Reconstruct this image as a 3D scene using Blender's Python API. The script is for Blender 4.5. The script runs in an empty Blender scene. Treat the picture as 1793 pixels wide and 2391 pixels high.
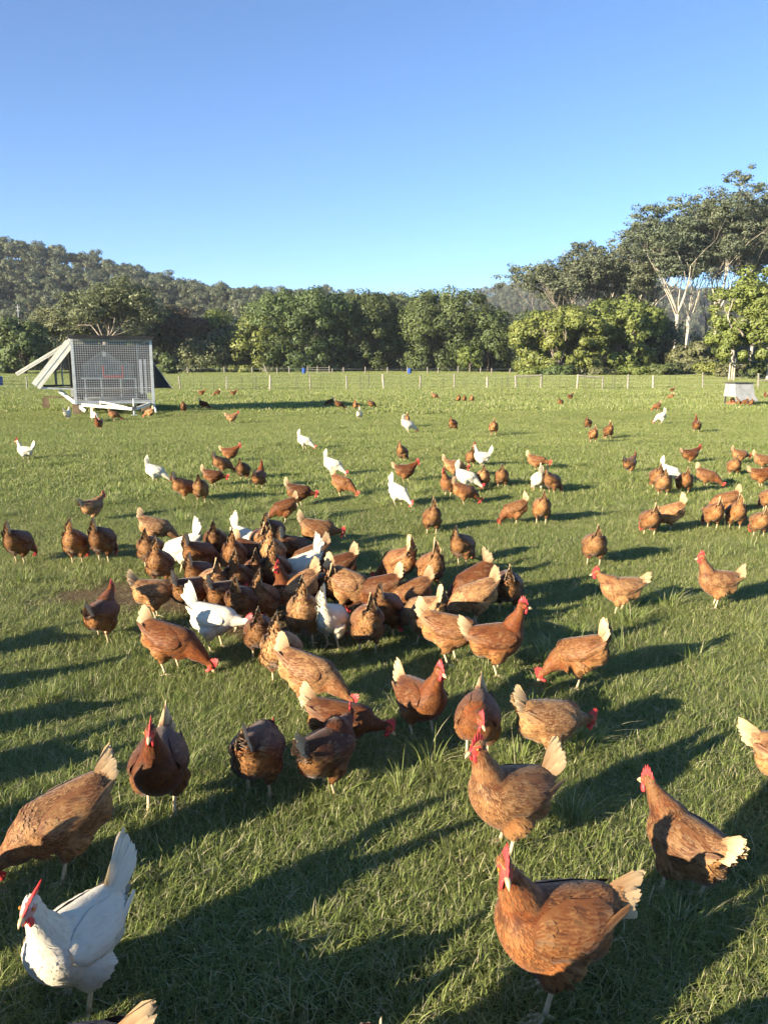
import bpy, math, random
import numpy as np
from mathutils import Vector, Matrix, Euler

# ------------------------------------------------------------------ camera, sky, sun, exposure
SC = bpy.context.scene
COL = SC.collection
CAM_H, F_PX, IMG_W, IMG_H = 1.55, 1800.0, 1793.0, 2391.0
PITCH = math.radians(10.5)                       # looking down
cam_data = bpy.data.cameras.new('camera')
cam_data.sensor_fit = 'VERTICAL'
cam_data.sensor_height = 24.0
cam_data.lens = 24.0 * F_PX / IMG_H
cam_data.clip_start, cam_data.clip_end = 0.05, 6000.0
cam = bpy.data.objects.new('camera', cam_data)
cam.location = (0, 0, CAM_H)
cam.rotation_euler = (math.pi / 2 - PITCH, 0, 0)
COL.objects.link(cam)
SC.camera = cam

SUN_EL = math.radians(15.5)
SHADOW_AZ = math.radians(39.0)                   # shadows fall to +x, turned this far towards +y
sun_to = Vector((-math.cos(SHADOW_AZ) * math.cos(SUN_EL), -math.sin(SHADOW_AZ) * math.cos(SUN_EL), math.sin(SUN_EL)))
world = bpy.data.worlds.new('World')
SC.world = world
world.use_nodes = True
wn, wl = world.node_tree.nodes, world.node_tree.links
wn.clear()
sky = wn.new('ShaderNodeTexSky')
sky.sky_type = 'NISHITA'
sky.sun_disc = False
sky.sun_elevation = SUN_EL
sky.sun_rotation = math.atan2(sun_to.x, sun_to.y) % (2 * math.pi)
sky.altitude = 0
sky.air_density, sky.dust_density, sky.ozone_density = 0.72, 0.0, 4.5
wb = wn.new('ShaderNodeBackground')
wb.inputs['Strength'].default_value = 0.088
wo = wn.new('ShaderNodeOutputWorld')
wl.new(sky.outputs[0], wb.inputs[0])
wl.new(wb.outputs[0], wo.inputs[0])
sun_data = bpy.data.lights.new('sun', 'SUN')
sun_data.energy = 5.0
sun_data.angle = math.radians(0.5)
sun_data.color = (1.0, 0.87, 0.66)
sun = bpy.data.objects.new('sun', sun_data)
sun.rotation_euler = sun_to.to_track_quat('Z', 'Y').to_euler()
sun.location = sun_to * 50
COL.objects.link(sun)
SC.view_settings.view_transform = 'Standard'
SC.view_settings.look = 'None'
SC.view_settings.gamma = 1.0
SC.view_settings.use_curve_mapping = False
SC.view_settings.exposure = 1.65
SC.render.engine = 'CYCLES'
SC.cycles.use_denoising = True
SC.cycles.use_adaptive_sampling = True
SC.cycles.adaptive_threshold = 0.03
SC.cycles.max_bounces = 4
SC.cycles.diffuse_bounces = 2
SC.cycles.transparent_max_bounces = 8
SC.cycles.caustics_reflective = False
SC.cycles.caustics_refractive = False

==

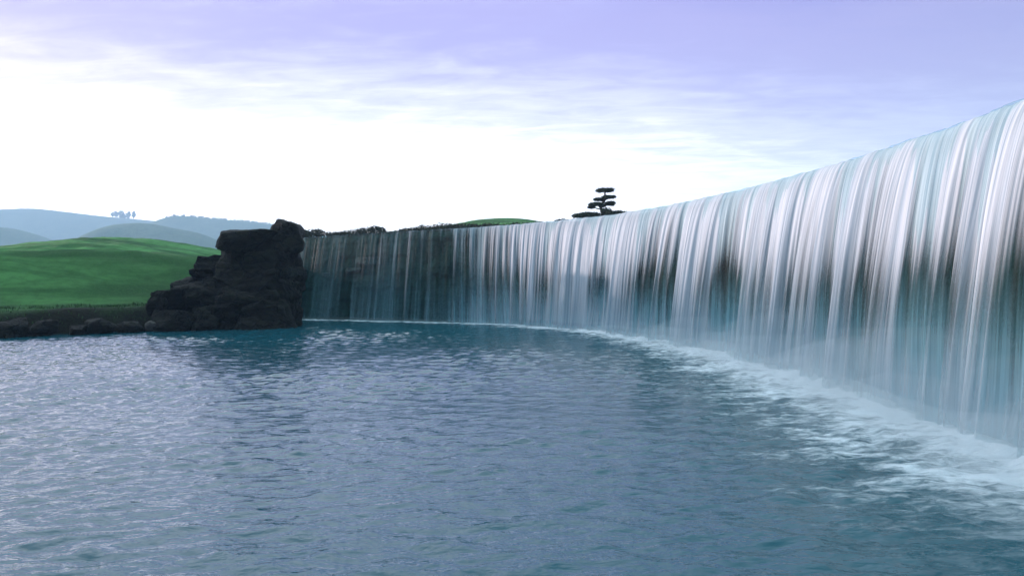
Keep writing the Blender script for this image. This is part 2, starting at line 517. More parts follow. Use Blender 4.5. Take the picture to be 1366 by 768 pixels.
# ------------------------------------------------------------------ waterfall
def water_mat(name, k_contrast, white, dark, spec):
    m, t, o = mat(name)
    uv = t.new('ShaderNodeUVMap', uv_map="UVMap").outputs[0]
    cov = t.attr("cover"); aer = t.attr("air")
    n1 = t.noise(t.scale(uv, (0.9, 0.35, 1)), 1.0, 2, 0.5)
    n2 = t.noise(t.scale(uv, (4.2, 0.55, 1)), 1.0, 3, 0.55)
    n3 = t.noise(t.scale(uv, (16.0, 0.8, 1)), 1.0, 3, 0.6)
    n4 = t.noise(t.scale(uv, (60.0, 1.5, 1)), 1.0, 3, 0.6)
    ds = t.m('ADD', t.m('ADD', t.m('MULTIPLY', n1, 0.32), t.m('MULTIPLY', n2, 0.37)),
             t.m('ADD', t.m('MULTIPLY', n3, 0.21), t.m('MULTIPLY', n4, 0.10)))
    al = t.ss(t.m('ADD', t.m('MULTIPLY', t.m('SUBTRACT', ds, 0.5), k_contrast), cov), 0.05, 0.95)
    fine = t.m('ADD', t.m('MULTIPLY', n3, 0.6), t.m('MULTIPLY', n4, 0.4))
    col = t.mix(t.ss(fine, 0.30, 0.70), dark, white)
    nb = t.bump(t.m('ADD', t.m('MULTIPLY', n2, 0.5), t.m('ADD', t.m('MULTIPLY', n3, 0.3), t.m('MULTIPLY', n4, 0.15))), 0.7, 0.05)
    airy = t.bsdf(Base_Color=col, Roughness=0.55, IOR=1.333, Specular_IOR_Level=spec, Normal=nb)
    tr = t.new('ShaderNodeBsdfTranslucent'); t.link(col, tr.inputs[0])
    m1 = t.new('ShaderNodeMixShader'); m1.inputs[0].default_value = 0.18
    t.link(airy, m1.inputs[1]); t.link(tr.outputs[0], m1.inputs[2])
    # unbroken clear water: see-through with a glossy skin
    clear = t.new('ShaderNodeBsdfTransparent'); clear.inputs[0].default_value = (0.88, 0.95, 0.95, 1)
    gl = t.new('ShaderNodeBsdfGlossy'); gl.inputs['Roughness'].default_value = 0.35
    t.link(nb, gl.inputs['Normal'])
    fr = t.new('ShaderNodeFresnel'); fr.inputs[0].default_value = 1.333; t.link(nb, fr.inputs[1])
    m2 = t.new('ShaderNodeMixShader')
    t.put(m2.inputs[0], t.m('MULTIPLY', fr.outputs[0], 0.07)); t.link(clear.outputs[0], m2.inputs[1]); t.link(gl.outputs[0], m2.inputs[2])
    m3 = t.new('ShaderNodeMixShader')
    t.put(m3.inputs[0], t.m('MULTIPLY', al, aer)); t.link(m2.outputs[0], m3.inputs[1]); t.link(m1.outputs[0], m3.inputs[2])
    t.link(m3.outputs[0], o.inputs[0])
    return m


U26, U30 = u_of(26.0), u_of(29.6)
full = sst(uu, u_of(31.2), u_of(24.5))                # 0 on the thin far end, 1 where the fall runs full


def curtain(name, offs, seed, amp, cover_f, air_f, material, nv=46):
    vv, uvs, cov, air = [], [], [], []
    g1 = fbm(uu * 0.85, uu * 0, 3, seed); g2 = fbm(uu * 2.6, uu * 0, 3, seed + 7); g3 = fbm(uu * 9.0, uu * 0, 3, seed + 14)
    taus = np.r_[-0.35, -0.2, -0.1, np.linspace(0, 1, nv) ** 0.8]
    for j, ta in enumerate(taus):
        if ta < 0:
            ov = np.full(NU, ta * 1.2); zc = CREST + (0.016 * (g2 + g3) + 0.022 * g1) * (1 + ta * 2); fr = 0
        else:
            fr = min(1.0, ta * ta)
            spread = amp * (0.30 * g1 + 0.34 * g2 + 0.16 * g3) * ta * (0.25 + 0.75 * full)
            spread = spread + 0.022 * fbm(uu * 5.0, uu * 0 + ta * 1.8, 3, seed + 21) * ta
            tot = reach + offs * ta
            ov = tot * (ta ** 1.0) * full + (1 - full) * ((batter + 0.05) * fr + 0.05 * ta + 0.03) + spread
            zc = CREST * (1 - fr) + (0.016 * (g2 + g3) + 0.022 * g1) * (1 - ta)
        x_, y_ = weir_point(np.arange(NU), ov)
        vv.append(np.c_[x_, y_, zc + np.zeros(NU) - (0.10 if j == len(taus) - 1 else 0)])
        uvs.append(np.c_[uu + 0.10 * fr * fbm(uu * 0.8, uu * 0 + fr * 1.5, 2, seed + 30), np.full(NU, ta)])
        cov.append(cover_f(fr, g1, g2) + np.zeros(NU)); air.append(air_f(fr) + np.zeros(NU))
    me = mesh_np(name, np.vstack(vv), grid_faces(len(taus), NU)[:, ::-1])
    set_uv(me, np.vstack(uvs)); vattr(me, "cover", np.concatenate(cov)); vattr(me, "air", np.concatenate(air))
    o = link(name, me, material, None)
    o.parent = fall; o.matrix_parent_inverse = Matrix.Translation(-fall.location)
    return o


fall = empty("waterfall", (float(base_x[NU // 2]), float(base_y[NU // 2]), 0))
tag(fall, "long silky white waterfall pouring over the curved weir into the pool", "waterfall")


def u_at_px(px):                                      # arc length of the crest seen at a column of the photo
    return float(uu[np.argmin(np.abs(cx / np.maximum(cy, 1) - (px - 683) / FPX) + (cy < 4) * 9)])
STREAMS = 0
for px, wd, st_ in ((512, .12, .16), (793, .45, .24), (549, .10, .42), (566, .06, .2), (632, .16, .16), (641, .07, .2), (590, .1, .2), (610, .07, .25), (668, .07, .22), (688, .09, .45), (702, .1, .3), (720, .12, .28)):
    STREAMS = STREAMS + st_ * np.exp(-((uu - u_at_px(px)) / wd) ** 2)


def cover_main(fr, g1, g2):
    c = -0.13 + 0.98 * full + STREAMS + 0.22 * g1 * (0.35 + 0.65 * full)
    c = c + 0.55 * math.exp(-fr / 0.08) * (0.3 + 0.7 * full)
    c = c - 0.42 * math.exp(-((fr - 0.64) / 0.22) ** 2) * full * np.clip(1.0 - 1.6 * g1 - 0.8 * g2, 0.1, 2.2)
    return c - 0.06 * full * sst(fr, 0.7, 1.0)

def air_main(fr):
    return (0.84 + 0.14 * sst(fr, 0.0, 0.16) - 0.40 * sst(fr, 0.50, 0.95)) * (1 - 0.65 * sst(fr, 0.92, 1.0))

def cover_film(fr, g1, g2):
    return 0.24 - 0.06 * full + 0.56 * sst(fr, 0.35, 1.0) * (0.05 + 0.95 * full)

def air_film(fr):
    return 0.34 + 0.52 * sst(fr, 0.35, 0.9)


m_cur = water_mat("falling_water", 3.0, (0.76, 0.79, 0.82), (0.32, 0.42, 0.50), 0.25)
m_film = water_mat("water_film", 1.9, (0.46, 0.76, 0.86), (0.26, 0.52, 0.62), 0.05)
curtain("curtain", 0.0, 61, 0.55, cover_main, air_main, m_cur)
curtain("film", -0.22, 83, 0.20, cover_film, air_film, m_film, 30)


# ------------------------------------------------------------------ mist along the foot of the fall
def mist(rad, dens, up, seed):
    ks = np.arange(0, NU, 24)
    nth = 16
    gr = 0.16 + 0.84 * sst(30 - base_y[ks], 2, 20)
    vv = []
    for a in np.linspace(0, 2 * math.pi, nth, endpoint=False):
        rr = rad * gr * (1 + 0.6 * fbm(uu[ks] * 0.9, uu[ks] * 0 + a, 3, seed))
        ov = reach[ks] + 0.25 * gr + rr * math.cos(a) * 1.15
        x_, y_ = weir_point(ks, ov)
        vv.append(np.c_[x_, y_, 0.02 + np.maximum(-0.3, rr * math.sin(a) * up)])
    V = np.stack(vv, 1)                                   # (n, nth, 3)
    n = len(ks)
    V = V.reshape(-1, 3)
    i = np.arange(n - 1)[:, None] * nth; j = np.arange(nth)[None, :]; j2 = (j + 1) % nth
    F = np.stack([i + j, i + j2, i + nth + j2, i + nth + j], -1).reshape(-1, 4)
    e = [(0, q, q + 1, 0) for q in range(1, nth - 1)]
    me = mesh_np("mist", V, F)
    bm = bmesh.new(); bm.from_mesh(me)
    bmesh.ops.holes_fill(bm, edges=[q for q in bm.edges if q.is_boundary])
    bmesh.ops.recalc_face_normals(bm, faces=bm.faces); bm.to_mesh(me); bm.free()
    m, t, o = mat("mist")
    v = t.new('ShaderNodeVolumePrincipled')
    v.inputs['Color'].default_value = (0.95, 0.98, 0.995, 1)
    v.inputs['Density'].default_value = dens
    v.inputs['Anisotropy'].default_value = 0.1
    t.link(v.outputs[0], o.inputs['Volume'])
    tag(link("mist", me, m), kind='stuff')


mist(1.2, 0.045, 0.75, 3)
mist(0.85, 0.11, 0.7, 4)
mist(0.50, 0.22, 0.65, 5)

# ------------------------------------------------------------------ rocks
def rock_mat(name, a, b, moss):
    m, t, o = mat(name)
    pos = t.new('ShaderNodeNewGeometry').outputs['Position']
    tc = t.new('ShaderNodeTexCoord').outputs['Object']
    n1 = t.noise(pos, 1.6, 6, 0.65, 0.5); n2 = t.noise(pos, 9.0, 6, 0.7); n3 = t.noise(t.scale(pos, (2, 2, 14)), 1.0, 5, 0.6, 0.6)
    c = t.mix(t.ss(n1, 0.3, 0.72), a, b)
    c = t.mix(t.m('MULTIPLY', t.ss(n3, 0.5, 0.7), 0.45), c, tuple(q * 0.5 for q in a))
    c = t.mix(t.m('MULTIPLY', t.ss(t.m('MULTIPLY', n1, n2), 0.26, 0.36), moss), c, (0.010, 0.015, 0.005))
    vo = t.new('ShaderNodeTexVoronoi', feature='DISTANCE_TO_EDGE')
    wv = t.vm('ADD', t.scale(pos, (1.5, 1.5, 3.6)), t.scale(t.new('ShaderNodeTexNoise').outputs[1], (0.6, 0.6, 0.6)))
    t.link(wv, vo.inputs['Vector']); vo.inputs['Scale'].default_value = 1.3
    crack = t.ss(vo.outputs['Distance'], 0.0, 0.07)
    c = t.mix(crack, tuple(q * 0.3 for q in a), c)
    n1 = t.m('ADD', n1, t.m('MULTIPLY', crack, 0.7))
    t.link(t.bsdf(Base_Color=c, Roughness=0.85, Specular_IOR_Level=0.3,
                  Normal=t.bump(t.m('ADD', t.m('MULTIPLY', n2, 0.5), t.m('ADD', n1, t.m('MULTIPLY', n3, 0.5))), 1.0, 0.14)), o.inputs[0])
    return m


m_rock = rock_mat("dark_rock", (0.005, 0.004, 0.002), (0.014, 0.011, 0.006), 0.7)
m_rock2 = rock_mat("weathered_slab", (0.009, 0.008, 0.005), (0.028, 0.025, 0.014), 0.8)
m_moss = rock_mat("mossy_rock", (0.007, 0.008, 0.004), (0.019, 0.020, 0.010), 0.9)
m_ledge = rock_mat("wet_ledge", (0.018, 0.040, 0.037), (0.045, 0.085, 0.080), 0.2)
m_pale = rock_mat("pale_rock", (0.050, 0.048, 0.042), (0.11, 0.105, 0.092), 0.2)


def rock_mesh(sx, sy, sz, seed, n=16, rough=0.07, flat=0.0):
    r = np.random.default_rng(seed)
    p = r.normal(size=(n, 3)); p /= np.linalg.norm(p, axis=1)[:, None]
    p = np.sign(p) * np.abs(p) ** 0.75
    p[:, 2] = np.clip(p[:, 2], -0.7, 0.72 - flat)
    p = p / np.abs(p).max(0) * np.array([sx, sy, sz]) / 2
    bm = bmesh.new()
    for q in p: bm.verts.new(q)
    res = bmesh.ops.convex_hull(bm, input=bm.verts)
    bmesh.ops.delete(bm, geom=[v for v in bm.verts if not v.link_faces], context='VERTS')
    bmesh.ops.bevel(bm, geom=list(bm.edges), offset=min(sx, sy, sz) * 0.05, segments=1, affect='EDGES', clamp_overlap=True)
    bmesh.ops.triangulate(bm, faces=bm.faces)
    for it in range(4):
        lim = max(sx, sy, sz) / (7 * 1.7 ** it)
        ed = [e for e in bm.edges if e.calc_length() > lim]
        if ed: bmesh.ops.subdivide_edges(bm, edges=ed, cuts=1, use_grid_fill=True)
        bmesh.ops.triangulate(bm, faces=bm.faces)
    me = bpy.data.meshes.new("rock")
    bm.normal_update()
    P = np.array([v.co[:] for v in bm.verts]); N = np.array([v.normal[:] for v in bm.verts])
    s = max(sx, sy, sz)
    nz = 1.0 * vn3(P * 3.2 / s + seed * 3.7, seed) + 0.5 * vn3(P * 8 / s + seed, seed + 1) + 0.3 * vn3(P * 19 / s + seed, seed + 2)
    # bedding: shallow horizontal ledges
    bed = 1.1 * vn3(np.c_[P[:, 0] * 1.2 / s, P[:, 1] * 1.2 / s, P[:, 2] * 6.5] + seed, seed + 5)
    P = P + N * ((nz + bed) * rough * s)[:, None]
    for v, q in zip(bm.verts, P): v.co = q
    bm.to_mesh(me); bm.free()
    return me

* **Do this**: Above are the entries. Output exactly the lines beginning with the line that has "cov), 0.05, 0.95)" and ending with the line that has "full = sst(uu, u_of(31.2), u_of(24.5))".

* **Complete answer**:
    al = t.ss(t.m('ADD', t.m('MULTIPLY', t.m('SUBTRACT', ds, 0.5), k_contrast), cov), 0.05, 0.95)
    fine = t.m('ADD', t.m('MULTIPLY', n3, 0.6), t.m('MULTIPLY', n4, 0.4))
    col = t.mix(t.ss(fine, 0.30, 0.70), dark, white)
    nb = t.bump(t.m('ADD', t.m('MULTIPLY', n2, 0.5), t.m('ADD', t.m('MULTIPLY', n3, 0.3), t.m('MULTIPLY', n4, 0.15))), 0.7, 0.05)
    airy = t.bsdf(Base_Color=col, Roughness=0.55, IOR=1.333, Specular_IOR_Level=spec, Normal=nb)
    tr = t.new('ShaderNodeBsdfTranslucent'); t.link(col, tr.inputs[0])
    m1 = t.new('ShaderNodeMixShader'); m1.inputs[0].default_value = 0.18
    t.link(airy, m1.inputs[1]); t.link(tr.outputs[0], m1.inputs[2])
    # unbroken clear water: see-through with a glossy skin
    clear = t.new('ShaderNodeBsdfTransparent'); clear.inputs[0].default_value = (0.88, 0.95, 0.95, 1)
    gl = t.new('ShaderNodeBsdfGlossy'); gl.inputs['Roughness'].default_value = 0.35
    t.link(nb, gl.inputs['Normal'])
    fr = t.new('ShaderNodeFresnel'); fr.inputs[0].default_value = 1.333; t.link(nb, fr.inputs[1])
    m2 = t.new('ShaderNodeMixShader')
    t.put(m2.inputs[0], t.m('MULTIPLY', fr.outputs[0], 0.07)); t.link(clear.outputs[0], m2.inputs[1]); t.link(gl.outputs[0], m2.inputs[2])
    m3 = t.new('ShaderNodeMixShader')
    t.put(m3.inputs[0], t.m('MULTIPLY', al, aer)); t.link(m2.outputs[0], m3.inputs[1]); t.link(m1.outputs[0], m3.inputs[2])
    t.link(m3.outputs[0], o.inputs[0])
    return m


U26, U30 = u_of(26.0), u_of(29.6)
full = sst(uu, u_of(31.2), u_of(24.5))                # 0 on the thin far end, 1 where the fall runs full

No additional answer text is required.